Produce an exact copy of the lines below that run from the line containing "Model this scene" to the line containing "SC.camera = cam", inclusive; any picture is omitted.
┌─ Provided information
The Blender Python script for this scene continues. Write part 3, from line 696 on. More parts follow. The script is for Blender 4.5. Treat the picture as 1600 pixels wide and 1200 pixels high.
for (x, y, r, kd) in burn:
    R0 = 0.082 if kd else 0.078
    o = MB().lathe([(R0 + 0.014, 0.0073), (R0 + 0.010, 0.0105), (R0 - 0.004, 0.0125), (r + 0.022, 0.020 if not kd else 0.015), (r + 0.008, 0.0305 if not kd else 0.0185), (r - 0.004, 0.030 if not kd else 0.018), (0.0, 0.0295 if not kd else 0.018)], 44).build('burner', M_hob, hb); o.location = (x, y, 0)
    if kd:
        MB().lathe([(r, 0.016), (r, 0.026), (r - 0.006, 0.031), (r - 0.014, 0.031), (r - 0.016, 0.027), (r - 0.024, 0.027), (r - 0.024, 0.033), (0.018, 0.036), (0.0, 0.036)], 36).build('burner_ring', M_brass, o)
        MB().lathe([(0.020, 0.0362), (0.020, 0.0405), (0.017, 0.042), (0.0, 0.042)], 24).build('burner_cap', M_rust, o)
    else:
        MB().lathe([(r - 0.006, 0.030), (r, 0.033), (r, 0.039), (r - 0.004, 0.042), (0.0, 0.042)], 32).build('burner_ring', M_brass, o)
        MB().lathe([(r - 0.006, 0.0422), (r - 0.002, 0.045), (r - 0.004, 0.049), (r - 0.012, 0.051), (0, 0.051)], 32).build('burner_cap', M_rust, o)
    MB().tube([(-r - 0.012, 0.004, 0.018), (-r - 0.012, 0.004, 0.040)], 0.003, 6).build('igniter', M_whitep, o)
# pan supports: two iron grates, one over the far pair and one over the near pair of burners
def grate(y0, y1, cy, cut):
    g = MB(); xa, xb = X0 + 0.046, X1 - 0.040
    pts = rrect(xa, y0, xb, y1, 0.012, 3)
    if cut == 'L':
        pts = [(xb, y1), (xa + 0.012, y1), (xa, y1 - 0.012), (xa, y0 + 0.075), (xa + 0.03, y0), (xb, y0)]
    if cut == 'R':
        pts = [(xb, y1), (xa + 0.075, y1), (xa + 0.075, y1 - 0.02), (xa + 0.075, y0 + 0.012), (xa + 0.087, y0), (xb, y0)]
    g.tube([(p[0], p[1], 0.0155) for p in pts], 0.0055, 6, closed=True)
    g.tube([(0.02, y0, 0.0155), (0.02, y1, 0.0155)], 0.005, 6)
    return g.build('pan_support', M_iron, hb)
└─
┌─ Provided information
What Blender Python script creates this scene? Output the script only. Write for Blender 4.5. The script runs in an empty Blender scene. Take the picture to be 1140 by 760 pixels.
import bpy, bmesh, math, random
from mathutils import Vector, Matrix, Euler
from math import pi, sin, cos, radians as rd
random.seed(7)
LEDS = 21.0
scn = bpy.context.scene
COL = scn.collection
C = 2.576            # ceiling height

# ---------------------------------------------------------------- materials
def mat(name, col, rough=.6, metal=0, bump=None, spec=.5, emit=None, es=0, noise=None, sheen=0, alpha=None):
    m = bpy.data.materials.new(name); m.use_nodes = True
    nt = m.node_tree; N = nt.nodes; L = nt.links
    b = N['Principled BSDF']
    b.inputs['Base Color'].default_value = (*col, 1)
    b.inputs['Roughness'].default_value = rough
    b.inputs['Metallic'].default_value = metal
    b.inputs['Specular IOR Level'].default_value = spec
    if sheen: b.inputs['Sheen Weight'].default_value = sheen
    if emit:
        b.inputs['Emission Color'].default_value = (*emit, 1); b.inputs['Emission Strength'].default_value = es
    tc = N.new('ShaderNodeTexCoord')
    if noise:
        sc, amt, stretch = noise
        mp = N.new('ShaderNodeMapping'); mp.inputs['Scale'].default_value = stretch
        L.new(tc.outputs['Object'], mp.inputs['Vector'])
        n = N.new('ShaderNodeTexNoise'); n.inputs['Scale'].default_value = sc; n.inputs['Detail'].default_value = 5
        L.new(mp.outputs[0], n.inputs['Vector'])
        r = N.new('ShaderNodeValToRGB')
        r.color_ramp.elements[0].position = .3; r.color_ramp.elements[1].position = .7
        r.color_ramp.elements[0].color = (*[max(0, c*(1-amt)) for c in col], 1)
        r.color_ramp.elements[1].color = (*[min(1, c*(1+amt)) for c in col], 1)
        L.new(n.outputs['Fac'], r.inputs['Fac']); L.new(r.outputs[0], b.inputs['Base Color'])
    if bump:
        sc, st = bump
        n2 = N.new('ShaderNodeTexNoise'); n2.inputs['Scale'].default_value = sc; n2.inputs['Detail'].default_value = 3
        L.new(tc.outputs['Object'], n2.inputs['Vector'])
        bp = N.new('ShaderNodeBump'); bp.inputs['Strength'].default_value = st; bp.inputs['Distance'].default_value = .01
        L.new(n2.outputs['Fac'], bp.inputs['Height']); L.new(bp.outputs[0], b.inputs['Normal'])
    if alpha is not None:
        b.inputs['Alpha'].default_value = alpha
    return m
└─
┌─ Provided information
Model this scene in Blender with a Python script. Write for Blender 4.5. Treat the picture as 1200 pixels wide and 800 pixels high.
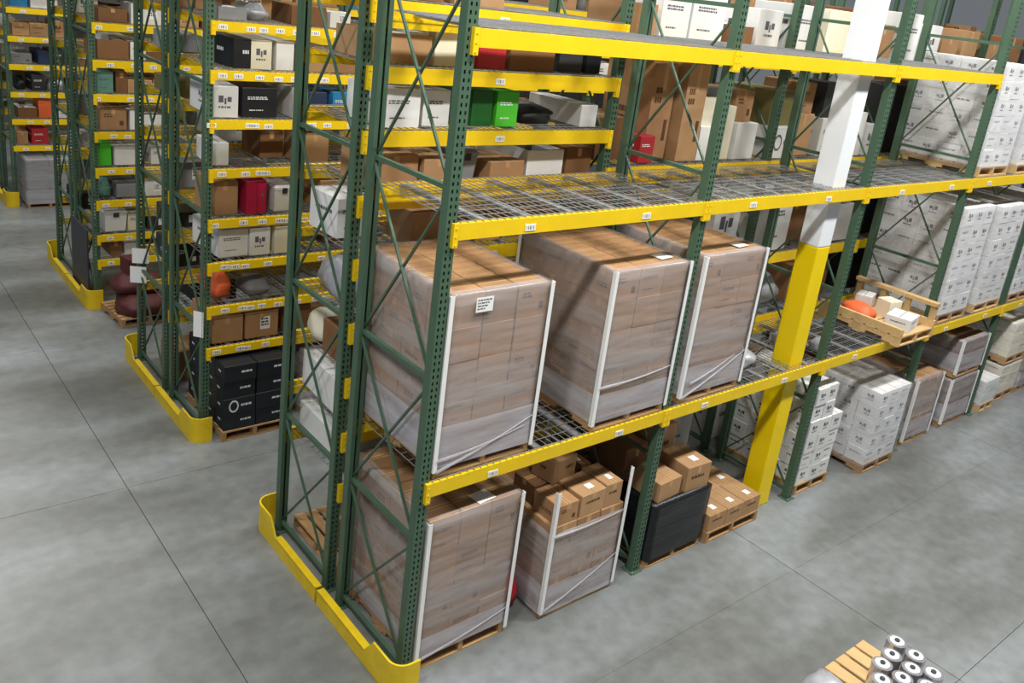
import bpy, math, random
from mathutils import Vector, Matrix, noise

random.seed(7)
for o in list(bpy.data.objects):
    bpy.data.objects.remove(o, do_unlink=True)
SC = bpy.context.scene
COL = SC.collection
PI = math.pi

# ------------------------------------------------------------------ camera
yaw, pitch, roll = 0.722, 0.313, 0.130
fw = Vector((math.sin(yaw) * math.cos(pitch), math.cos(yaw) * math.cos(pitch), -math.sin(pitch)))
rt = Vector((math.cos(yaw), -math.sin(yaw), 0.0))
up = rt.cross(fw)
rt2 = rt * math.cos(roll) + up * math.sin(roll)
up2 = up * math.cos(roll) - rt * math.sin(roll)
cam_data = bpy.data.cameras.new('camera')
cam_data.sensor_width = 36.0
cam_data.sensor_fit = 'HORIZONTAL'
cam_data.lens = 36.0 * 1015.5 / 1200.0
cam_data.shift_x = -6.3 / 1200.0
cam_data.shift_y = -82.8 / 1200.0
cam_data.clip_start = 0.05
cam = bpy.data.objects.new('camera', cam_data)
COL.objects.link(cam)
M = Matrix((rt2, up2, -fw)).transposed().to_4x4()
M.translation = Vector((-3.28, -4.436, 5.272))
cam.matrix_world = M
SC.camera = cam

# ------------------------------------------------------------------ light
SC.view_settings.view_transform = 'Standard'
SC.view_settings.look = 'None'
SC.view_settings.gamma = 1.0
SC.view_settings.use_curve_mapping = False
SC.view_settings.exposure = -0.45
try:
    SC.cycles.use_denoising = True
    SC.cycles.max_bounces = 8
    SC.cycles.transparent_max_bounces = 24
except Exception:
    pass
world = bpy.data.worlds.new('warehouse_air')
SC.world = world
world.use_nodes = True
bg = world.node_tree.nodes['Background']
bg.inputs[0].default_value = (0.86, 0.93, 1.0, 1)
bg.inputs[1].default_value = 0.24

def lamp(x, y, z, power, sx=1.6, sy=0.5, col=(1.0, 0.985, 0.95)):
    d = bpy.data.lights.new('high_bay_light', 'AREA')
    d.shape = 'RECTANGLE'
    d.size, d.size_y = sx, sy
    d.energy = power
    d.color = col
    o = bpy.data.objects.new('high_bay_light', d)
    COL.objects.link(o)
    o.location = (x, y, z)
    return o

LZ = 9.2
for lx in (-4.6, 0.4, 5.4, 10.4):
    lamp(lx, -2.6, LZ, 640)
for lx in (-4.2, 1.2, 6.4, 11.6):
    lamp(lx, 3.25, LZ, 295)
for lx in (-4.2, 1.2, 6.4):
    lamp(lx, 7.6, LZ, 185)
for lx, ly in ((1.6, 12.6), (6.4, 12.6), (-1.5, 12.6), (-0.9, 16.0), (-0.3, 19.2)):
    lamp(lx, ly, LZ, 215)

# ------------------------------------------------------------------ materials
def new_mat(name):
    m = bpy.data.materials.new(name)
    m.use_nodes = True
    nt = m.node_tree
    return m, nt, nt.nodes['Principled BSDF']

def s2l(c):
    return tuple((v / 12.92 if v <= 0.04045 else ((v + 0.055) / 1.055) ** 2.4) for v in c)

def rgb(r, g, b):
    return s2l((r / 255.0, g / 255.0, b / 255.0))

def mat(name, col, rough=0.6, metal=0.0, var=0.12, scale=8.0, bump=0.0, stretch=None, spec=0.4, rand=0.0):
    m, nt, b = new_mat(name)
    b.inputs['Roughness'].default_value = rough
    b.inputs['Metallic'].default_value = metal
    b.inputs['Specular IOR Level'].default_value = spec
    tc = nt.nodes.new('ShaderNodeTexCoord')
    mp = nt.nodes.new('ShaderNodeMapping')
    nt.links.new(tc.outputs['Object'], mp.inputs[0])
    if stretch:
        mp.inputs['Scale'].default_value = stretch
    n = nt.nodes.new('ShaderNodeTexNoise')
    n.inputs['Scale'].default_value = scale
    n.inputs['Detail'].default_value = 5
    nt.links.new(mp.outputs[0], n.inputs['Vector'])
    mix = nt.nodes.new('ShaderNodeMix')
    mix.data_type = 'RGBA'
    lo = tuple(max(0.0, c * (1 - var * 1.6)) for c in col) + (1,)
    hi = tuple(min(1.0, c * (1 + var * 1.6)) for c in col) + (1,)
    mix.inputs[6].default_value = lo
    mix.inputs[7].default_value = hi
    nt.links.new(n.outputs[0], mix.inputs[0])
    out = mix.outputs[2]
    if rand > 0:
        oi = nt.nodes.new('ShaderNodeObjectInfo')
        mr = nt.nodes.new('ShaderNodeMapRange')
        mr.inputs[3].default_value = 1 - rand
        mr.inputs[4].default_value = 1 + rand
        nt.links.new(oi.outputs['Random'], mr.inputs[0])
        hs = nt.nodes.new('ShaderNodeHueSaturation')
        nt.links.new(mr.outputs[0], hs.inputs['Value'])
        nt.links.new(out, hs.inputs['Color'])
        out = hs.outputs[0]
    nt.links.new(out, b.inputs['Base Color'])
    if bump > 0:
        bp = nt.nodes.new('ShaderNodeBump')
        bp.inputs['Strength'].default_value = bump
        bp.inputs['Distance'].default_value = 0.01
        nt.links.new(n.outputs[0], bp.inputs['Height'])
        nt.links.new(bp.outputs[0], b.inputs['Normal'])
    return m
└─
Correct answer:
Model this scene in Blender with a Python script. Write for Blender 4.5. Treat the picture as 1200 pixels wide and 800 pixels high.
import bpy, math, random
from mathutils import Vector, Matrix, noise

random.seed(7)
for o in list(bpy.data.objects):
    bpy.data.objects.remove(o, do_unlink=True)
SC = bpy.context.scene
COL = SC.collection
PI = math.pi

# ------------------------------------------------------------------ camera
yaw, pitch, roll = 0.722, 0.313, 0.130
fw = Vector((math.sin(yaw) * math.cos(pitch), math.cos(yaw) * math.cos(pitch), -math.sin(pitch)))
rt = Vector((math.cos(yaw), -math.sin(yaw), 0.0))
up = rt.cross(fw)
rt2 = rt * math.cos(roll) + up * math.sin(roll)
up2 = up * math.cos(roll) - rt * math.sin(roll)
cam_data = bpy.data.cameras.new('camera')
cam_data.sensor_width = 36.0
cam_data.sensor_fit = 'HORIZONTAL'
cam_data.lens = 36.0 * 1015.5 / 1200.0
cam_data.shift_x = -6.3 / 1200.0
cam_data.shift_y = -82.8 / 1200.0
cam_data.clip_start = 0.05
cam = bpy.data.objects.new('camera', cam_data)
COL.objects.link(cam)
M = Matrix((rt2, up2, -fw)).transposed().to_4x4()
M.translation = Vector((-3.28, -4.436, 5.272))
cam.matrix_world = M
SC.camera = cam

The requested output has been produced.